Goods supplied in accordance with contract may not be returned or exchanged. The Supplier is not under a duty to reimburse, return or store goods which are returned without prior agreement.

Complaints

Complaints are to be made in writing to the Supplier within 10 days of receipt of the goods at the premises of the customer. The goods shall be deemed to be free of defect if the Distributor shall not notify defects in correct form and within the set period. The Supplier shall only be under a duty to make a replacement delivery or carry out subsequent improvements free of charge, in the event of a justified complaint. Deficiencies in supply shall subsequently be made good by the Supplier.

Guaranty and liability

Loss of use as a consequence of force majeure, normal wear and tear, improper treatment, incorrect storage, tampering by the purchaser or a third party, excessive use, unsuitable operating material or extreme environmental influences, is excluded from the guaranty.

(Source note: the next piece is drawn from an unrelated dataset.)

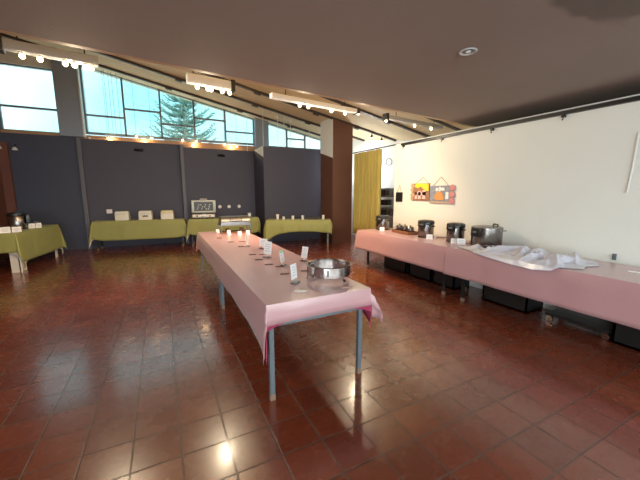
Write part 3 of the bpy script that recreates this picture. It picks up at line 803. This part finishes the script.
# ------------------------------------------------------------------ wall fittings
def sock(loc, label, kind):
    t = thing('wall_socket', label, 'socket', loc, 0, 'white sockets on the slate panels')
    if kind == 'round':
        MB().lathe([(.052, 0), (.052, .012), (.045, .02), (.001, .02)], n=28, rot=Matrix.Rotation(PI / 2, 3, 'X')).build('cover', 'whitep', t, 40)
        MB().lathe([(.024, .0205), (.022, .024), (.001, .024)], n=20, rot=Matrix.Rotation(PI / 2, 3, 'X')).build('insert', 'card', t, 40)
    else:
        MB().box((0, -.008, 0), (.13, .016, .11), bev=.004).build('cover', 'whitep', t, 40)
        k = MB()
        for s in (-1, 1): k.box((s * .03, -.0172, 0), (.03, .003, .045))
        k.build('insert', 'card', t)
sock((-1.26, 10.159, .98), 'square white socket on the slate panel above the bin table', 'sq')
sock((1.62, 10.049, 1.05), 'round white socket right of the open grill, leftmost of three', 'round')
sock((1.90, 10.049, 1.05), 'round white socket right of the open grill, middle of three', 'round')
sock((2.21, 10.049, 1.05), 'round white socket right of the open grill, rightmost of three', 'round')
# clamp lamps on the panel faces
def clamp(loc, label):
    t = thing('clamp_lamp', label, 'lamp', loc, 0, 'black clamp lamps on the slate panels')
    MB().box((0, -.0105, 0), (.20, .023, .05), bev=.003).build('bracket', 'black', t)
    for k in range(4):
        MB().lathe([(.016, 0), (.024, -.03), (.026, -.075)], (-.08 + .053 * k, -.03, .02), n=14, rot=Matrix.Rotation(-.5, 3, 'X')).build('shade', 'black', t, 40)
clamp((-.44, 10.163, 2.66), 'black clamp lamp under the top of the panel behind the bins')
clamp((1.73, 10.053, 2.61), 'black clamp lamp under the top of the panel above the sockets')

for (x, z, lab) in ((-3.27, 2.54, 'small white lamp head on the red pilaster, left one'), (-2.99, 2.52, 'small white lamp head on the red pilaster, right one')):
    t = thing('wall_lamp', lab, 'lamp', (x, 10.10, z), 0, 'white lamp heads at the left end of the slate panels')
    MB().tube([(0, .055, .10), (0, -.02, .08), (0, -.05, .02)], .014, 6).build('arm', 'black', t, 60)
    MB().lathe([(.02, .03), (.05, -.01), (.055, -.045), (.001, -.05)], (0, -.05, 0), n=18).build('head', 'whitep', t, 40)
# signs on the cream wall
X = XR
t = thing('slate_sign', 'small black slate hanging from a string nearest the curtain', 'sign', (X - .012, 5.03, 1.42), 0, 'signs hanging on the cream wall')
MB().box((0, 0, -.02), (.016, .19, .19), bev=.003).build('board', 'black', t)
MB().tube([(0, .06, .075), (.006, 0, .22), (0, -.06, .075)], .004, 6).build('string', 'brownpaint', t)
t = thing('house_sign', 'brown and pink board sign with a yellow patch on top', 'sign', (X - .013, 4.44, 1.50), 0, 'signs hanging on the cream wall')
MB().box((0, 0, 0), (.018, .44, .32), bev=.003).build('board', 'brownpaint', t)
MB().prism([(-.20, .15), (.10, .16), (.14, .10), (.05, .07), (-.02, .10), (-.14, .02), (-.22, .02)], -.018, -.010, 'x').build('yellow_patch', 'yellow', t)
pk = MB()
for (y0, y1, z0, z1) in ((-.14, -.07, -.13, .03), (-.03, .04, -.13, .02), (.07, .12, -.13, 0), (-.14, .12, -.06, .0)): pk.b2((-.02, y0, z0), (-.0105, y1, z1))
pk.build('pink_patch', 'pinkpaint', t)
lf = MB()
for (y, z, r) in ((.20, .12, .045), (.215, .04, .04), (.20, -.06, .05), (.21, -.13, .035)): lf.lathe([(r, -.006), (r, .006)], (-.006, y, z), n=18, rot=Matrix.Rotation(PI / 2, 3, 'Y'))
lf.build('cutout_edge', 'basketlight', t)
MB().tube([(0, .12, .16), (.007, -.05, .27), (0, -.18, .16)], .004, 6).build('string', 'brownpaint', t)
t = thing('photo_sign', 'grey-blue picture board with three pink rosettes down its right side', 'sign', (X - .013, 3.97, 1.46), 0, 'signs hanging on the cream wall')
MB().box((0, 0, 0), (.018, .46, .30), bev=.003).build('board', 'bluegrey', t)
MB().prism([(-.09, -.10), (.10, -.10), (.11, -.02), (.05, .045), (-.02, .05), (-.08, .0)], -.017, -.0105, 'x').build('orange_patch', 'orange', t)
pk = MB()
for (y, z, w, h) in ((-.06, .09, .08, .05), (.06, .085, .06, .05), (-.16, -.02, .06, .12), (.0, .09, .03, .08)): pk.box((-.012, y, z), (.006, w, h))
pk.build('white_patch', 'card', t)
MB().box((-.006, 0, -.14), (.014, .47, .03)).build('frame_edge', 'basketlight', t)
for k, z in enumerate((.11, .0, -.11)):
    rs = MB()
    for q in range(9):
        a = q * 2 * PI / 9; rs.lathe([(.024, -.010), (.020, .008), (.001, .012)], (-.012, -.262 + .032 * math.cos(a), z + .032 * math.sin(a)), n=10, rot=Matrix.Rotation(-PI / 2, 3, 'Y'))
    rs.lathe([(.026, -.010), (.022, .014), (.001, .018)], (-.012, -.262, z), n=14, rot=Matrix.Rotation(-PI / 2, 3, 'Y'))
    rs.build('rosette', 'rosette', t, 40)
MB().tube([(0, .17, .15), (.007, .0, .30), (0, -.17, .15)], .004, 6).build('string', 'brownpaint', t)
# hooks hanging from the track
for i, (y, lab) in enumerate(((4.95, 'small black hook at the curtain end of the wall track'), (3.99, 'small black hook on the wall track above the picture board'), (3.08, 'small black hook on the wall track above the big pot'), (2.17, 'small black hook on the wall track above the white sheet'))):
    if i == 0:
        h0 = MB().tube([(0, 0, .059), (0, 0, .02), (-.012, 0, .005), (-.02, 0, .012)], .007, 6).box((.007, 0, .052), (.033, .04, .034)).build('hanging_hook', 'blackm', None, 50)
        o = h0
    else: o = h0.copy(); C.objects.link(o)
    o.location = (X - .024, y, WT - .125)
    tag(o, lab, 'hook', 'hooks on the wall track')
o = MB().tube([(X - .008, 1.475, 2.10), (X - .008, 1.485, 1.75), (X - .008, 1.50, 1.49)], .010, 8).build('wall_cable', 'cable', None, 60)
tag(o, 'short vertical white cable fixed to the cream wall at right', 'cable')
t = thing('wall_hook', 'small grey hook on the cream wall above the table at right', 'hook', (X - .001, 1.525, .80))
MB().box((-.006, 0, 0), (.012, .035, .07), bev=.003).build('plate', 'greymetal', t)
MB().tube([(-.012, 0, .01), (-.04, 0, 0), (-.045, 0, .02)], .006, 6).build('prong', 'greymetal', t, 60)

# ------------------------------------------------------------------ curtain and passage
t = thing('curtain', 'mustard yellow pleated curtain beside the brown pillar', 'curtain', (4.52, 6.40, 0))
nu, nv = 120, 10; P = []
for j in range(nv):
    q = j / (nv - 1); z = 2.465 + (.42 - 2.465) * q
    for i in range(nu):
        s = i / (nu - 1); y = .56 - 1.10 * s
        ph = s * 2 * PI * 9
        P.append((.045 * math.sin(ph + .6 * math.sin(ph * .37)) * (.75 + .35 * q) + .012 * math.sin(3 * ph + q * 2), y + .01 * math.sin(ph * 2 + q), z))
o = MB().grid(P, nu, nv).build('cloth', 'curtain', t, 60)
sm = o.modifiers.new('thickness', 'SOLIDIFY'); sm.thickness = .003
o = MB().tube([(4.52, 5.2, 2.49), (4.52, 7.05, 2.49)], .013, 10).build('curtain_rod', 'blackm', None, 60)
tag(o, 'thin dark rod holding the mustard curtain', 'rod')
# shelf rack seen through the gap
t = thing('shelf_rack', 'white and black shelf rack seen through the gap beside the curtain', 'rack', (6.33, 7.95, 0), .487)
for sx in (-1, 1):
    for sy in (-1, 1): MB().box((sx * .2, sy * .55, .88), (.03, .03, 1.76)).build('post', 'black', t)
for z in (.35, .75, 1.08, 1.32): MB().box((0, 0, z), (.44, 1.14, .03)).build('shelf', 'whitep', t)
G = 'dark kitchen things on the passage rack'
def appliance(z, y, d, label, m):
    dy = y - 8.0
    t = thing('countertop_oven', label, 'oven', (6.30 - .468 * dy, 7.95 + .884 * dy, z + .0155), .487, G)
    MB().box((0, 0, d[2] / 2), d, bev=.01).build('body', m, t, 40)
    MB().box((-d[0] / 2 - .004, .03, d[2] / 2), (.008, d[1] * .6, d[2] * .7), bev=.002).build('door', 'black', t)
    MB().box((-d[0] / 2 - .004, -d[1] * .38, d[2] / 2), (.01, d[1] * .12, d[2] * .5)).build('panel', 'steel', t)
appliance(1.32, 8.0, (.32, .5, .28), 'dark oven on the top shelf of the passage rack', 'gravel')
appliance(1.08, 8.05, (.32, .46, .16), 'low dark oven on the second shelf of the passage rack', 'black')
appliance(.75, 7.95, (.32, .5, .22), 'dark oven on the third shelf of the passage rack', 'gravel')
mb = MB(); mb.lathe([(.10, -.006), (.112, 0), (.10, .006), (.092, 0)], n=36, closed=True, rot=Matrix.Rotation(PI / 2, 3, 'Y'))
o = mb.build('wall_ring', 'greymetal', None, 50); o.location = (6.555, 8.09, 2.443); o.rotation_euler = (0, 0, .487)
tag(o, 'thin grey ring hanging on the white passage wall', 'ring')

# ------------------------------------------------------------------ ceiling downlight
t = thing('downlight', 'round recessed downlight in the brown ceiling', 'lamp', (2.285, 1.875, SZ))
MB().lathe([(.048, -.001), (.066, -.003), (.068, -.008), (.062, -.012), (.048, -.006)], n=40, closed=True).build('ring', 'lightframe', t, 40)
MB().lathe([(.0475, -.001), (.0475, -.004), (.001, -.0045)], n=32).build('reflector', 'greymetal', t, 40)
MB().lathe([(.018, -.0046), (.018, -.012), (.001, -.016)], n=20).build('bulb', 'whitep', t, 40)

# ------------------------------------------------------------------ light bars
# one line of bars hung from the roof, parallel to the edge of the low ceiling
def ty(x): return 4.03 + .126 * x          # plan line
LZ = 2.70
GB = 'light bars hung along the edge of the low ceiling'
def light_bar(label, x0, x1, xs, m, wide=.09, high=.10, capm='black', bulbm='bulb', cap='right'):
    xm = (x0 + x1) / 2; a = math.atan(.126); L = (x1 - x0) / math.cos(a)
    t = thing('light_bar', label, 'light bar', (xm, ty(xm), LZ), a, GB)
    MB().box((0, 0, .035 + high / 2), (L, wide, high), bev=.008).build('housing', m, t, 40)
    if cap in ('right', 'both'): MB().box((L / 2 + .022, 0, .035 + high / 2), (.05, wide + .02, high + .03), bev=.006).build('end_cap', capm, t, 40)
    if cap in ('left', 'both'): MB().box((-L / 2 - .022, 0, .035 + high / 2), (.06, wide + .02, high + .05), bev=.006).build('end_cap', capm, t, 40)
    for s in (-.35, .35):
        xx = xm + s * L * math.cos(a)
        MB().tube([(s * L, 0, .035 + high), (s * L, 0, zr(xx) - LZ)], .006, 6).build('hanger', 'blackm', t, 60)
    for k in range(3): MB().box(((-.3 + .3 * k) * L, wide / 2 - .02, .035 + high + .009), (.05, .03, .02)).build('clip', 'black', t)
    for x in xs:
        lx = (x - xm) / math.cos(a)
        sh = MB().lathe([(.016, .036), (.019, .03), (.019, .022), (.016, .022)], (lx, 0, 0), n=18).build('lamp_holder', 'bar', t, 40)
        MB().sph((lx, 0, .004), .022).build('bulb', bulbm, sh, 60)
light_bar('grey light bar at the far left over the left window', -1.14, -.46, [-1.02, -.90, -.72, -.65, -.565, -.52], 'greybar', high=.08, cap='left', bulbm='bulb')
light_bar('short white light bar with black right end over the middle window', .36, .86, [.47, .59, .63, .76, .85], 'bar')
light_bar('long white light bar in front of the brown pillar', 1.40, 2.86, [1.84, 1.98, 2.39, 2.65], 'bar', high=.062, cap='right')
light_bar('grey light bar at the right end running to the cream wall', 3.55, 5.05, [3.54, 4.27, 4.75], 'greybar', high=.06, cap='left', bulbm='bulb')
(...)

Other claims by the Distributor (whatever the legal grounds) are excluded to the extent permissible by law. The Supplier only accepts liability for gross negligence or willfulness, and liability for contractors and any agents is excluded.

The Distributor is responsible for observance of domestic and foreign export regulations in connection with products which it re-sells. The Distributor shall be fully liable to the Supplier, the purchaser or third parties for losses arising, if it modifies the re-sold products The provisions of the law concerning product liability remain reserved.

Applicable law and place of jurisdiction

Contracts which have these General Conditions of Sale as a constituent part as well as contracts concerning further services of the Supplier in connection with the subject matter of delivery, are subject to the law of Switzerland, to the exclusion of the United Nations Treaty concerning international sale of goods (CISG). The place of jurisdiction for legal disputes shall be the court appropriate for the location of the registered office of the Supplier.